Stocks climb to record levels as manufacturing expands in the US and China; Dow nears 17,000


The Dow Jones closed at an all-time high Tuesday.


NEW YORK — A better outlook for global manufacturing pushed the stock market to an all-time high on Tuesday.

The Dow Jones industrial average climbed within two points of 17,000 for the first time after separate surveys showed that manufacturing expanded in China and the United States, the world’s two biggest economies. In China, manufacturing grew in June for the first time in six months and in the United States the sector notched its 13th straight month of growth.

The Dow climbed as high as 16,998.70 in early afternoon trading. For the day, it gained 129.47 points, or 0.8 percent, to 16,956.07. The previous record of 16,947.08 was set June 20.

The Standard & Poor’s 500 index rose 13.09 points, or 0.7 percent, to 1,973.32. Its previous high was 1962.61 on June 23.

The Nasdaq composite rose 50.47, or 1.1 percent, to 4,458.65. That tech-heavy index’s record high was 5,048.62, set in 2000.
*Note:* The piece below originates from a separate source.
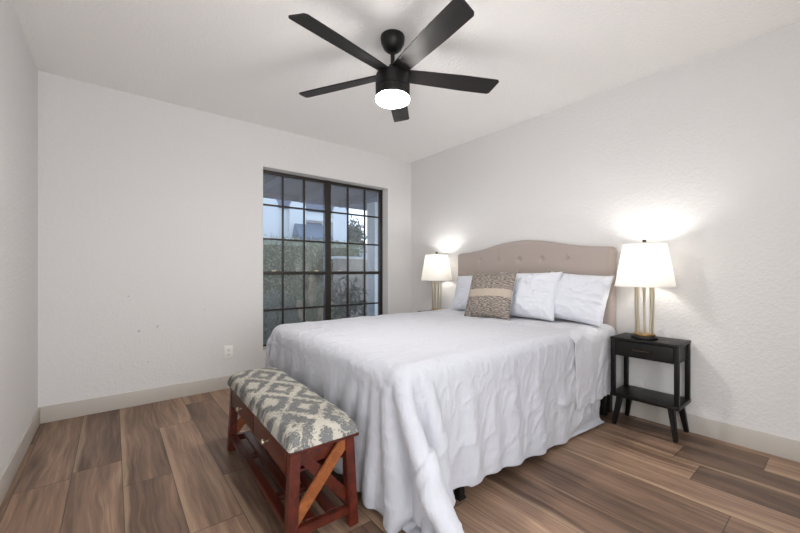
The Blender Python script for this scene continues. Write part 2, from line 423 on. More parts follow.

On Tuesday, General Motors rose the most in almost a month. The automaker reported that its U.S. sales increased 1 percent in June despite a record-setting string of safety recalls. Netflix jumped after analysts at Goldman Sachs raised their outlook on the stock.

“The economic news, by and large, isn’t bad here,” said Phil Orlando, chief equity strategist at Federated Investors. “Maybe investors are starting to think that this thing is going to grind higher.”

Stocks climbed from the open after HSBC said its Chinese purchasing managers index rose to 50.7 in June from 49.4 a month earlier. Numbers above 50 signal growth.

The market added to its gains after another survey showed that U.S. manufacturing kept growing.

The gains were broad. Nine of the 10 industry sectors that make up the S&P 500 rose. Utilities were the only sector to fall.

The S&P 500 index has now gained 6.8 percent this year, after jumping almost 30 percent in 2013. While stocks are no longer cheap, they are still a compelling investment compared with bonds or cash because interest rates are close to zero, said Joe Tanious, a global market strategist at JPMorgan Funds.

“In the long run market prices are dictated by the fundamentals,” said Mr. Tanious. “And the underlying fundamentals suggest that markets can move higher from here.”